Roland Dürre
Monday February 23rd, 2009

RMD – My Travel Journal #22 – Carnival Sunday

Our Second Day: From Anzio to Gaeto

Nice weather, one thermometer we saw showed 17 degrees Celsius. For more than 105 kilometres, we ride through beautiful scenery, one place is more picturesque than the next. Luckily, there is even less traffic as we roll on. Making up for this, more and more cyclists can be seen, both alone and in groups. Sometimes we see 20 or 30 cyclists at a time, often uniformly dressed in loud colours and riding on racing bikes at a hellish speed. We give and receive a friendly “salve”. Later there are also some motorbikes. Off the roads, we see wreaths with pictures and crosses. The three small oranges we bought last night taste delicious as a second breakfast.

Then we continue rolling south along a flat road with only geographical variation in altitude. To the right is the sea, to the left lagoons, a small dam through the water. We see a nuclear power plant and ride along the fences of a huge military area.

In between, the road gets sandy. At the Ristorante Il Pirata on the Via Pontina Km 105 in Porto Badino, we eat an excellent lunch: seafood aperitifs, delicious spaghetti, and gnocci. The half-litre of local wine (a dream) and the final espresso taste like sin. Then we turn south again. Streets are wet, so it must have rained recently.

In Speronga the sun is shining. We indulge in another portion of ice-cream on this trip. Again, it tastes sensational. The ice-cream alone would be enough to make it worthy of a trip by bike through Italy. Now comes the last leg of the day, because we want to spend the night in Gaeto.
Suddenly dark clouds appear on the horizon. And then it rains. First just a little, then more and more, sometimes with little icicles mixed in. We can still see the brilliant sun shining et the edge of the clouds. The hotels along the road are all closed, so we have to keep a stiff upper lip and just go on for some uphill and downhill stretches interspersed with a few tunnels. And then it lies before us – Gaeto.
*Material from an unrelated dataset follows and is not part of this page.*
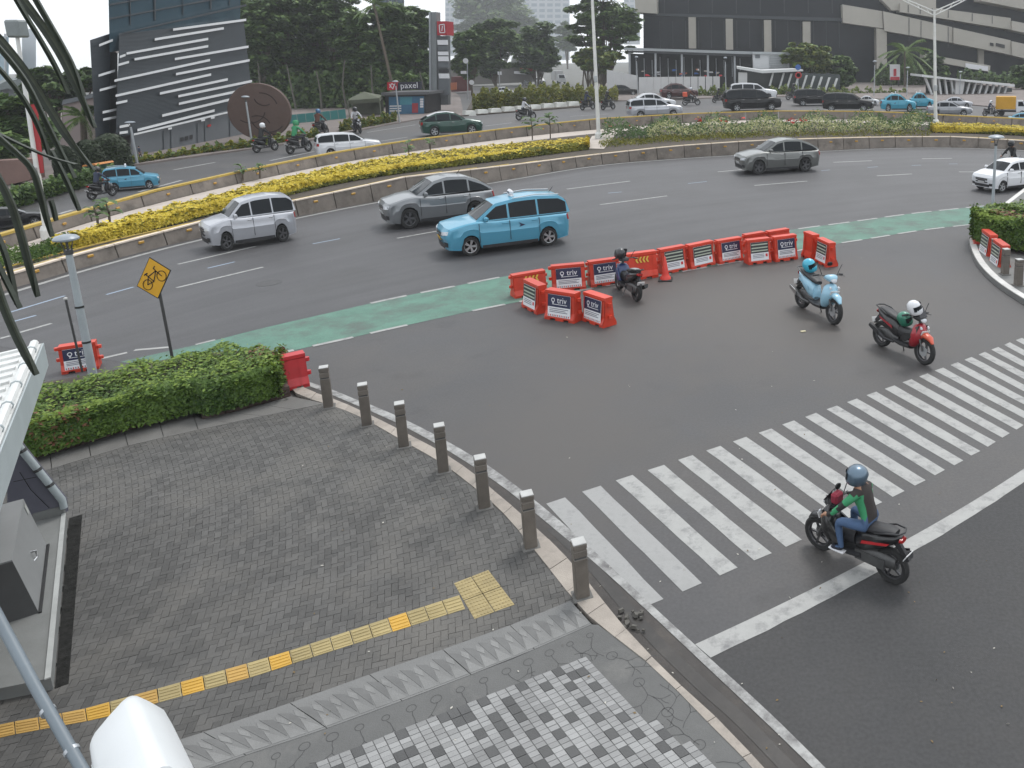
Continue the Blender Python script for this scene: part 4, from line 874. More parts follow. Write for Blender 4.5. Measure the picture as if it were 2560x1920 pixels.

By now being quite wet, we ride down and ask a gentleman with a dog if he knows a hotel that is open. He does and describes the way to the nearby three-star “Flamingo”. Straight on until “ultimo” and then turn right. We find it without a problem. The GPS shows 106 kilometres. It never counted the way underneath the tunnels. We enter the hotel, shed our wet clothes, take a hot shower and welcome the evening, looking forward to a nice warm bed.